Give back the lines exactly, from the first one to the line with "sc.camera = camo", both ends included.

---+---

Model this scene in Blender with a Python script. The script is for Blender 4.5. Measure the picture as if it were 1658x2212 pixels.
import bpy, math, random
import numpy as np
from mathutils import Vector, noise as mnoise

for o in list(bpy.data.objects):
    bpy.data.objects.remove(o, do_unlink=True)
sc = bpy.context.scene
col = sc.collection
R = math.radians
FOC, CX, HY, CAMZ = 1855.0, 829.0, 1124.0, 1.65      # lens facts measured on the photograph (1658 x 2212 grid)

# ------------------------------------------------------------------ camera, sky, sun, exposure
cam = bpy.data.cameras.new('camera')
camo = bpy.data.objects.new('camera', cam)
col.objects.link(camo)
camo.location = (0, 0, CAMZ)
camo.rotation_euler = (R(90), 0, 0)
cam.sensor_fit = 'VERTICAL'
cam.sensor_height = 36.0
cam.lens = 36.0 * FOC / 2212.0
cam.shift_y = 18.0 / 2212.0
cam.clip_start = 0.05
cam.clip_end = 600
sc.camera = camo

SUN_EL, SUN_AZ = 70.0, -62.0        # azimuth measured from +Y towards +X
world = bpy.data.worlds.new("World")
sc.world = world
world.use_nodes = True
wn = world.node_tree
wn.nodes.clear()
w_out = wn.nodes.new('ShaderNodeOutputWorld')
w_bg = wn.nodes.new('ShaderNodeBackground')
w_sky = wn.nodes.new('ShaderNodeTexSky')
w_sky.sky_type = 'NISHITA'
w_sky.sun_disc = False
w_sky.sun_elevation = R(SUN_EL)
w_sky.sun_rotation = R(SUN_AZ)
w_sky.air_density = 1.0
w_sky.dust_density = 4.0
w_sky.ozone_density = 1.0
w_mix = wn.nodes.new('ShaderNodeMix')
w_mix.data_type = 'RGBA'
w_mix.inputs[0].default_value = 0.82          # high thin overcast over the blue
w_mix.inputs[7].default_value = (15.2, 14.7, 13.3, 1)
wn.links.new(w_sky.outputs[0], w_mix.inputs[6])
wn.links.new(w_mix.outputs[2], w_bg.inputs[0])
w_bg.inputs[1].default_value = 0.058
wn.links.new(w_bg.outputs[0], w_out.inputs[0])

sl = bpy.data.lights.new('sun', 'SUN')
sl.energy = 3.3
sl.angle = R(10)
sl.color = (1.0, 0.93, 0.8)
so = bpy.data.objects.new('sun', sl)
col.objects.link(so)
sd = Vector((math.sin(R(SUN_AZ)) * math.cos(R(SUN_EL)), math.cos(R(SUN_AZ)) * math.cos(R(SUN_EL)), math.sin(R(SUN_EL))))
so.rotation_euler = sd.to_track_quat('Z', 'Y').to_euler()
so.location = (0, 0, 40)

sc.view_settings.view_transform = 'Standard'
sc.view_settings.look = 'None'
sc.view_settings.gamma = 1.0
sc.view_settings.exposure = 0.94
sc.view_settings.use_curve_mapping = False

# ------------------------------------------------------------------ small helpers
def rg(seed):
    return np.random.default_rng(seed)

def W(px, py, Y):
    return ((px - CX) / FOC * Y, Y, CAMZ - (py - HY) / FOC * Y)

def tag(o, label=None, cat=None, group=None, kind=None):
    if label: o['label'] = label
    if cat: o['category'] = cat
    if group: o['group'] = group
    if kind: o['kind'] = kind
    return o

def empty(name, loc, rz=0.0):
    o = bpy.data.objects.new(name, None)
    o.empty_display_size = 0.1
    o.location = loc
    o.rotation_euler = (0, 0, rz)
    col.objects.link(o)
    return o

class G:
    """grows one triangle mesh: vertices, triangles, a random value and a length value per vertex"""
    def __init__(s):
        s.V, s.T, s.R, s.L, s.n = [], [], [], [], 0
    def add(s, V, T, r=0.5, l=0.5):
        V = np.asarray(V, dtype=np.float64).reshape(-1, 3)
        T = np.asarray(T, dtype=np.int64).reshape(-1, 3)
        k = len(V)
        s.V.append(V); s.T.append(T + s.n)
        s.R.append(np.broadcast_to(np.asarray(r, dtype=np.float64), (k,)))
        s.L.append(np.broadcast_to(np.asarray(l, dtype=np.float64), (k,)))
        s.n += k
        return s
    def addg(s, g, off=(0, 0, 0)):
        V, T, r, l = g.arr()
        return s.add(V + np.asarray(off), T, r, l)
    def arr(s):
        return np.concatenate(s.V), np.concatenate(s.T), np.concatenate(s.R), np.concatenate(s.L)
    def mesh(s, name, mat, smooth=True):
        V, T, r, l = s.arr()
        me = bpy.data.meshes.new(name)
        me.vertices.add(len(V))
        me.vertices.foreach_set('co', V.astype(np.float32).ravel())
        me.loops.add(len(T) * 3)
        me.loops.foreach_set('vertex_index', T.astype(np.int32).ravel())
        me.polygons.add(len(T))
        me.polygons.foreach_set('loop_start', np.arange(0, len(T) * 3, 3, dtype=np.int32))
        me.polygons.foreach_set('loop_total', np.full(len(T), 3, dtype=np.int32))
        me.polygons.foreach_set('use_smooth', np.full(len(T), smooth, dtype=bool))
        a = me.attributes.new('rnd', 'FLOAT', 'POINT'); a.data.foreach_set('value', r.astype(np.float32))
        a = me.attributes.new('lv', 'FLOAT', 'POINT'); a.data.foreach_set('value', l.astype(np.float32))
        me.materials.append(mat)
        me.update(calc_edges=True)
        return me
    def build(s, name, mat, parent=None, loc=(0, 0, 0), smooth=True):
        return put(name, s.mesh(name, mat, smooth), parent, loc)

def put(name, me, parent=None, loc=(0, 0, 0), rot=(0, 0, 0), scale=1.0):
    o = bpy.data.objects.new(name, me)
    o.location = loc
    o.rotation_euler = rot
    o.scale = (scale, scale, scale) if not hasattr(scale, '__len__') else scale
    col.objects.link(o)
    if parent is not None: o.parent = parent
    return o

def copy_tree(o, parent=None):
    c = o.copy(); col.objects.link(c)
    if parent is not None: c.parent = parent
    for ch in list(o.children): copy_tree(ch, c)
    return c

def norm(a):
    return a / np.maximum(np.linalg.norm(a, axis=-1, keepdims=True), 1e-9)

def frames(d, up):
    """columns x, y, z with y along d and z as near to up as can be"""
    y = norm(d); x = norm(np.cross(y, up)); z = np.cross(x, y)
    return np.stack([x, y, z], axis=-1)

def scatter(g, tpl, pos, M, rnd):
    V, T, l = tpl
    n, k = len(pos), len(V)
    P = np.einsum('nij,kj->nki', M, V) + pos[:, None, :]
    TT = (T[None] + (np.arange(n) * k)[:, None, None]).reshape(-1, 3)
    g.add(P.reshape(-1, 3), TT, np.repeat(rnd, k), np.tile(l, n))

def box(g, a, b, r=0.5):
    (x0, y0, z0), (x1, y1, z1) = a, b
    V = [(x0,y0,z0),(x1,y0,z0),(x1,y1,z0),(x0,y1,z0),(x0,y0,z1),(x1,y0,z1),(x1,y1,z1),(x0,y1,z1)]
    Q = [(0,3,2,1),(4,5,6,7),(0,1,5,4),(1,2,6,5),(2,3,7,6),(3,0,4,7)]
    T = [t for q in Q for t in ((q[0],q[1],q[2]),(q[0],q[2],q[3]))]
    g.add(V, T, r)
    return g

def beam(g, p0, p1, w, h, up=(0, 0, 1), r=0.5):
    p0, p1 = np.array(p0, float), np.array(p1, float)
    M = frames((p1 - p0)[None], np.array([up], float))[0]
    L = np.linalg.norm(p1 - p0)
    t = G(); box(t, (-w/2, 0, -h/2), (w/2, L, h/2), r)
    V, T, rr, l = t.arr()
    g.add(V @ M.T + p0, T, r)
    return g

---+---

:: Problem solution ::
Model this scene in Blender with a Python script. The script is for Blender 4.5. Measure the picture as if it were 1658x2212 pixels.
import bpy, math, random
import numpy as np
from mathutils import Vector, noise as mnoise

for o in list(bpy.data.objects):
    bpy.data.objects.remove(o, do_unlink=True)
sc = bpy.context.scene
col = sc.collection
R = math.radians
FOC, CX, HY, CAMZ = 1855.0, 829.0, 1124.0, 1.65      # lens facts measured on the photograph (1658 x 2212 grid)

# ------------------------------------------------------------------ camera, sky, sun, exposure
cam = bpy.data.cameras.new('camera')
camo = bpy.data.objects.new('camera', cam)
col.objects.link(camo)
camo.location = (0, 0, CAMZ)
camo.rotation_euler = (R(90), 0, 0)
cam.sensor_fit = 'VERTICAL'
cam.sensor_height = 36.0
cam.lens = 36.0 * FOC / 2212.0
cam.shift_y = 18.0 / 2212.0
cam.clip_start = 0.05
cam.clip_end = 600
sc.camera = camo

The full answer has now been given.